Can you use VGA for video and HDMI for audio?
January 25, 2014 9:39 AM   Subscribe

A friend is trying to connect her PC (Windows 7) to a projector for video and a receiver for audio. The projector does not support HDMI, so she's using VGA. The receiver does have HDMI, so she's using that for audio. If she doesn't plug in the projector, the audio plays fine. As soon as she connects the VGA, HDMI audio is no longer an option in the Sound settings and audio starts playing through the laptops built in speakers. Is there a way to have HDMI for audio and VGA for video at the same time?

Running Windows 7 with stock drivers.

Ideal answer would be to make it work, but we might also look at something to convert HDMI (out of the receiver) to VGA into the projector if that's the only way to make it work. If so, do you have suggestions? Seems most want to use power from HDMI, and I'm not sure that would be possible if we're passing it through the receiver. Receiver is an Onkyo. Not sure of the model off hand, but can find out if it matters.
posted by willnot to Computers & Internet (6 answers total)
Is there a stereo jack? If so, all you have to do is run a cord from the stereo headphones to the projector. Generally if a device has VGA support, it will do that. Cords are just a few bucks if you do not have one.

Windows gets a little funny when you try to use HDMI for audio only. It wants you to use it for video also, and will disable VGA OR will disable HDMI when you use VGA for audio. This has some to do with the graphics card, but it also has to deal with windows, being well windows. You may find some sort of program to do it for you, though be careful about malware downloading little apps like that.
posted by AlexiaSky at 9:50 AM on January 25, 2014

Does it support dual monitors across the HDMI and VGA ports? If so, just have it output to both and I'd expect the video coming into the receiver wouldn't impact anything.
posted by XMLicious at 9:50 AM on January 25, 2014 [1 favorite]

To follow up XMLicious's answer - Pressing Windows-P will bring up the projector menu, which will let you put Windows 7 into Projector mode, and one of the choices is duplicating the desktop on each monitor.
posted by Hatashran at 10:04 AM on January 25, 2014 [1 favorite]

I'm not sure why you have to use HDMI for the receiver. If the device has a headphone jack, get one of these cables to hook up to your receiver (I haven't seen one yet that didn't have RCA jacks, so I'd be surprised if yours didn't). It's going to be a heck of a lot simpler than jury-rigging something with HDMI.

If the idea is to do some sort of home-theater setup where you want surround audio to the receiver, then I'd try the above advice of making sure the computer outputs to both display ports at the same time. It's possible that this is just a limitation of the hardware, though; most laptops don't have a beefy enough GPU to drive two monitors plus the built-in monitor, so that might be why it isn't working for you.

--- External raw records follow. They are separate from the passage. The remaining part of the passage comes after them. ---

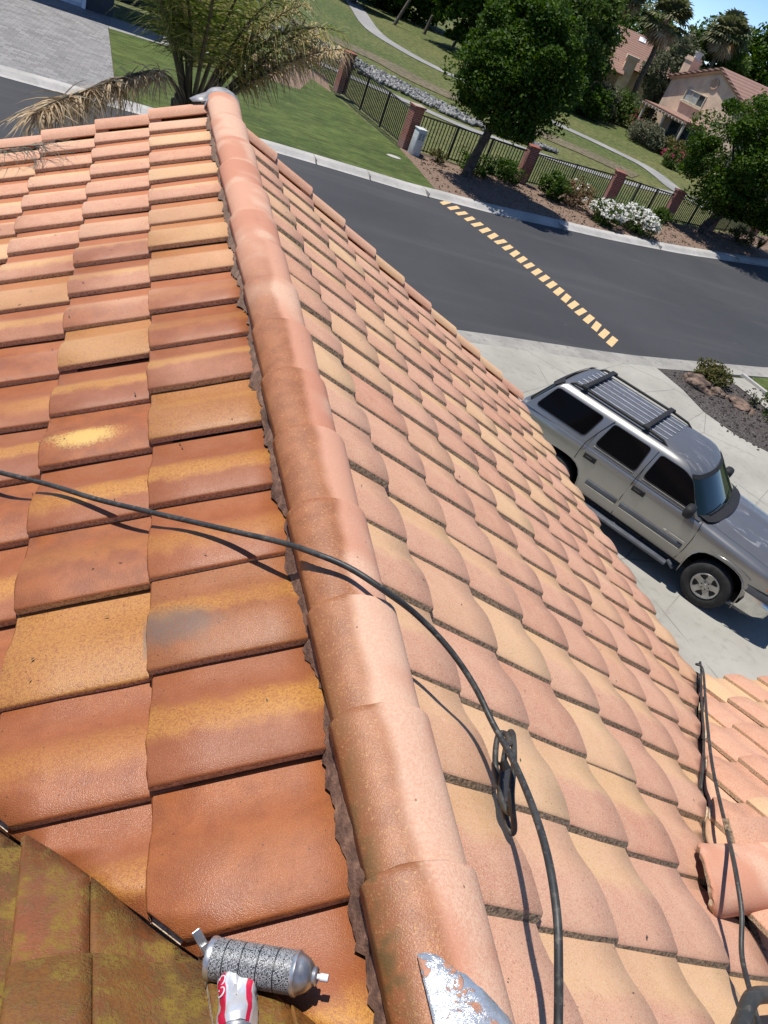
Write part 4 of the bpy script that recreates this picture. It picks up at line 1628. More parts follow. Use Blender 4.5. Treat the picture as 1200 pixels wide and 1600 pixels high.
# door shut-lines
def seam(name, pts, s):
    mm = MB()
    path = []
    for cx, z in pts:
        if z > 1.25:
            y = side_y(min(z, 1.70))
        else:
            h = section(cx)
            y = .99
            for (y0, z0), (y1, z1) in zip(h[2:9], h[3:10]):
                if z0 <= z <= z1:
                    y = y0 + (y1 - y0) * (z - z0) / (z1 - z0)
        path.append((X(cx), s * (y + .0005), z))
    mm.tube(path, .006, 5)
    mm.build(name, 'void', car)
for s in (-1, 1):
    seam('door_seam', [(1.52, 1.24), (1.50, 1.1), (1.49, .9), (1.50, .7), (1.54, .46)], s)
    seam('door_seam', [(2.66, 1.70), (2.69, 1.4), (2.70, 1.24), (2.71, 1.1), (2.73, .8), (2.72, .47)], s)
    seam('door_seam', [(3.48, 1.72), (3.60, 1.45), (3.67, 1.25), (3.69, 1.1), (3.70, .92)], s)
    # moulding in three lengths
    for a, b in ((1.555, 2.69), (2.75, 3.34)):
        mm = MB()
        mm.bbox(((X(a) + X(b)) / 2, s * 1.004, .70), (b - a, .024, .085), .009)
        o = mm.build('side_moulding', 'trim_grey', car, smooth=40)
        mm = MB()
        mm.box(((X(a) + X(b)) / 2, s * 1.012, .655), (b - a - .03, .012, .012))
        mm.build('moulding_strip', 'chrome', o)
    for cx in (2.56, 3.48):
        mm = MB()
        mm.bbox((X(cx), s * .997, 1.065), (.225, .020, .095), .03)
        o = mm.build('door_handle', 'trim_black', car, smooth=50)
        mm = MB()
        mm.bbox((X(cx) - .01, s * 1.012, 1.058), (.13, .022, .032), .01)
        mm.build('grip', 'trim_black', o, smooth=50)
    # running board
    mm = MB()
    mm.bbox((X(2.45), s * .99, .335), (1.72, .20, .055), .02)
    mm.bbox((X(1.53), s * .965, .355), (.16, .14, .05), .02, (0, .45, 0))
    mm.bbox((X(3.36), s * .965, .355), (.16, .14, .05), .02, (0, -.45, 0))
    mm.build('running_board', 'trim_grey', car, smooth=40)
    # badge strip
    if s < 0:
        mm = MB()
        mm.box((X(1.69), -1.001, .80), (.27, .006, .016))
        mm.box((X(1.90), -1.001, .80), (.05, .008, .030))
        mm.build('badge', 'chrome', car)
    # mirror
    mm = MB()
    mm.bbox((X(1.76), s * 1.08, 1.31), (.15, .27, .20), .06)
    mm.bbox((X(1.76), s * .95, 1.27), (.09, .10, .07), .02)
    o = mm.build('wing_mirror', 'trim_black', car, smooth=50)
    # roof rail
    mm = MB()
    y = s * .63
    mm.tube([(X(2.62), y, 1.785), (X(2.72), y, 1.832), (X(3.0), y, 1.850), (X(4.2), y, 1.850), (X(4.38), y, 1.838), (X(4.46), y, 1.79)], [.014, .022, .024, .024, .022, .014], 8)
    mm.build('roof_rail', 'trim_black', car, smooth=50)
    # lamps
    mm = MB()
    mm.bbox((X(.16), s * .80, .99), (.18, .26, .11), .03, (0, 0, s * -.32))
    mm.build('headlamp', 'lamp_clear', car, smooth=40)
    mm = MB()
    mm.bbox((X(.17), s * .81, .905), (.18, .27, .065), .02, (0, 0, s * -.32))
    mm.build('turn_signal', 'lamp_amber', car, smooth=40)
    mm = MB()
    mm.box((X(.16), s * .808, .942), (.185, .268, .012), (0, 0, s * -.32))
    mm.build('lamp_trim', 'chrome', car)
    mm = MB()
    mm.bbox((X(4.95), s * .86, 1.0), (.06, .12, .36), .02)
    mm.build('tail_lamp', 'lamp_red', car, smooth=40)
    # fender flare crease
    mm = MB()
    mm.tube([(X(1.18), s * .995, .93), (X(.9), s * 1.004, .955), (X(.6), s * .998, .93), (X(.48), s * .985, .90)], [.004, .014, .012, .004], 6)
    mm.build('fender_crease', 'paint', car, smooth=True)

# bumpers, grille
m = MB()
A = []
prof_b = [(.40, .02), (.60, .02), (.68, .0), (.70, -.06)]
rowsb = []
for (z, ox) in [(.40, .10), (.46, .02), (.60, .0), (.68, .03), (.71, .10)]:
    row = []
    for i in range(-12, 13):
        k = i / 12
        y = 1.0 * sin(k * pi / 2) * .985
        cx = ox + .10 * abs(k) ** 3 + (.36 * max(0, abs(k) - .8) / .2)
        row.append((X(cx - .06), y, z))
    rowsb.append(row)
for A, B in zip(rowsb, rowsb[1:]):
    m.strip(A, B)
o = m.build('front_bumper', 'chrome', car, smooth=60)
m = MB()
for (zz, oo) in ((.735, 0), ):
    rows = []
    for z, ox in [(.70, .015), (.72, -.005), (.79, .0), (.82, .04)]:
        row = []
        for i in range(-12, 13):
            k = i / 12
            y = .985 * sin(k * pi / 2)
            cx = ox + .10 * abs(k) ** 3 + (.40 * max(0, abs(k) - .8) / .2)
            row.append((X(cx - .055), y, z))
        rows.append(row)
    for A, B in zip(rows, rows[1:]):
        m.strip(A, B)
m.build('bumper_pad', 'trim_grey', o, smooth=60)
m = MB()
rows = []
for z, ox in [(.34, .22), (.38, .12), (.41, .11)]:
    row = []
    for i in range(-12, 13):
        k = i / 12
        row.append((X(ox + .1 * abs(k) ** 3 + (.36 * max(0, abs(k) - .8) / .2) - .05), .97 * sin(k * pi / 2), z))
    rows.append(row)
for A, B in zip(rows, rows[1:]):
    m.strip(A, B)
m.build('valance', 'trim_grey', o, smooth=60)
m = MB()
m.bbox((X(.03), 0, .93), (.06, 1.28, .20), .02)
o = m.build('grille', 'trim_black', car)
m = MB()
m.bbox((X(-.005), 0, .93), (.03, 1.28, .045), .01)
m.build('grille_bar', 'chrome', o)
m = MB()
m.bbox((X(4.99), 0, .62), (.16, 1.9, .24), .05)
m.build('rear_bumper', 'trim_grey', car, smooth=40)
m = MB()
m.box((X(2.45), 0, .40), (4.3, 1.5, .16))
m.build('underbody', 'void', car)

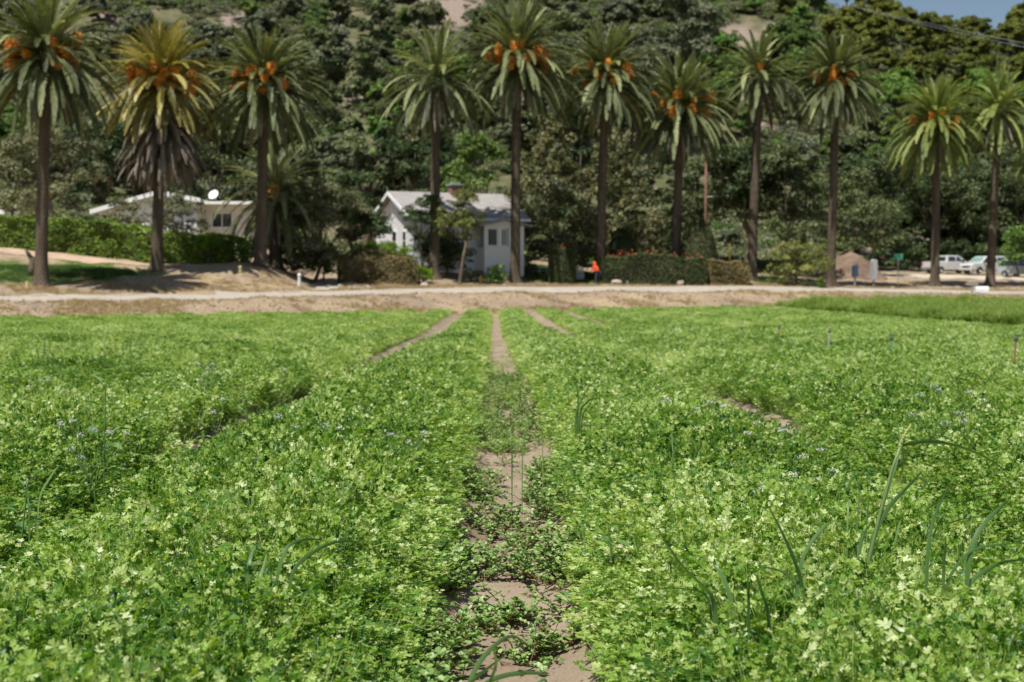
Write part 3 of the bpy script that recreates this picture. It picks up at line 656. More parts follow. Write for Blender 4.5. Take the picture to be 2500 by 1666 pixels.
def frond(mb, r, org, az, e0, bend, L, nl=56, lw=.36, tone=.5, vee=.5, twist=0, hang=0.):
    K = 14; t = np.linspace(0, 1, K); el = e0 - bend*t**1.15
    dirs = np.stack([np.cos(el)*np.cos(az+twist*t), np.cos(el)*np.sin(az+twist*t), np.sin(el)], 1)
    pts = np.vstack([org, org+np.cumsum((dirs[:-1]+dirs[1:])/2*L/(K-1), 0)])
    mb.tube(pts, np.linspace(.045, .008, K), 4, tone=min(1, tone+.25), cap=False)
    tt = np.linspace(.10, 1.0, nl)
    P = np.stack([np.interp(tt, t, pts[:, i]) for i in range(3)], 1); T = np.stack([np.interp(tt, t, dirs[:, i]) for i in range(3)], 1); T /= np.linalg.norm(T, axis=1)[:, None]
    azs = az+twist*tt; Sd = np.stack([-np.sin(azs), np.cos(azs), 0*azs], 1); U = np.cross(T, Sd); U *= np.sign(U[:, 2:3]+1e-6)*1.0
    for sg in (-1, 1):
        a = np.radians(62-34*tt)+r.normal(0, .07, nl); ln = lw*np.clip(np.sin(np.pi*np.clip(tt*.92+.08, 0, 1))**.5+.12, .25, 1)*r.uniform(.85, 1.1, nl)
        v = vee+r.normal(0, .12, nl)
        D = T*np.cos(a)[:, None]+(Sd*sg*np.cos(v)[:, None]+U*np.sin(v)[:, None])*np.sin(a)[:, None]
        D[:, 2] -= hang; D /= np.linalg.norm(D, axis=1)[:, None]
        Wv = np.cross(D, U); Wv /= np.linalg.norm(Wv, axis=1)[:, None]+1e-9
        m_ = P+D*(ln*.45)[:, None]; e_ = P+D*ln[:, None]; e_[:, 2] -= ln*.12
        w2 = .036
        V = np.stack([P, m_+Wv*w2, e_, m_-Wv*w2], 1).reshape(-1, 3); q = np.arange(nl*4).reshape(-1, 4)
        tn = np.repeat(np.clip(tone+r.normal(0, .08, nl), 0, 1), 4); tn[2::4] += .05
        mb.add(V, quads=q, tone=tn)
ICO = MB(); ph = (1+5**.5)/2
IV = np.array([(0, 1, ph), (0, -1, ph), (0, 1, -ph), (0, -1, -ph), (1, ph, 0), (-1, ph, 0), (1, -ph, 0), (-1, -ph, 0), (ph, 0, 1), (-ph, 0, 1), (ph, 0, -1), (-ph, 0, -1)])/1.902
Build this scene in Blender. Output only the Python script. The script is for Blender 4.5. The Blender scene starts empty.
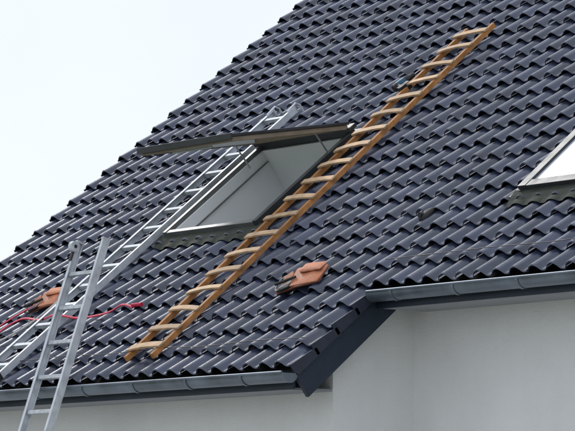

In that case an HDMI to VGA adapter isn't that expensive.
posted by Aleyn at 4:04 PM on January 25, 2014

Expanding a bit more on the surround-sound route, you might also check your laptop's manual to see if you can cajole it into outputting S/PDIF, which most recent Onkyo receivers should be able to cope with just fine (check your receiver's manual too, first). If your laptop doesn't have a way to output S/PDIF, you might try getting a USB audio adapter that does.

Honestly though, if surround-sound isn't necessary, the headphone jack-to-RCA cable thing is going to be the easiest and cheapest answer for you.
posted by Aleyn at 4:14 PM on January 25, 2014

Response by poster: Headphone to RCA was my first suggestion to her, but she is looking for 5.1 audio. We had also tried mirroring the video, but it still didn't work. Headphone jack does not seem to support optical out. I guess an HDMI to VGA converter may be the best option unless anybody else knows a way to force windows to do what we want.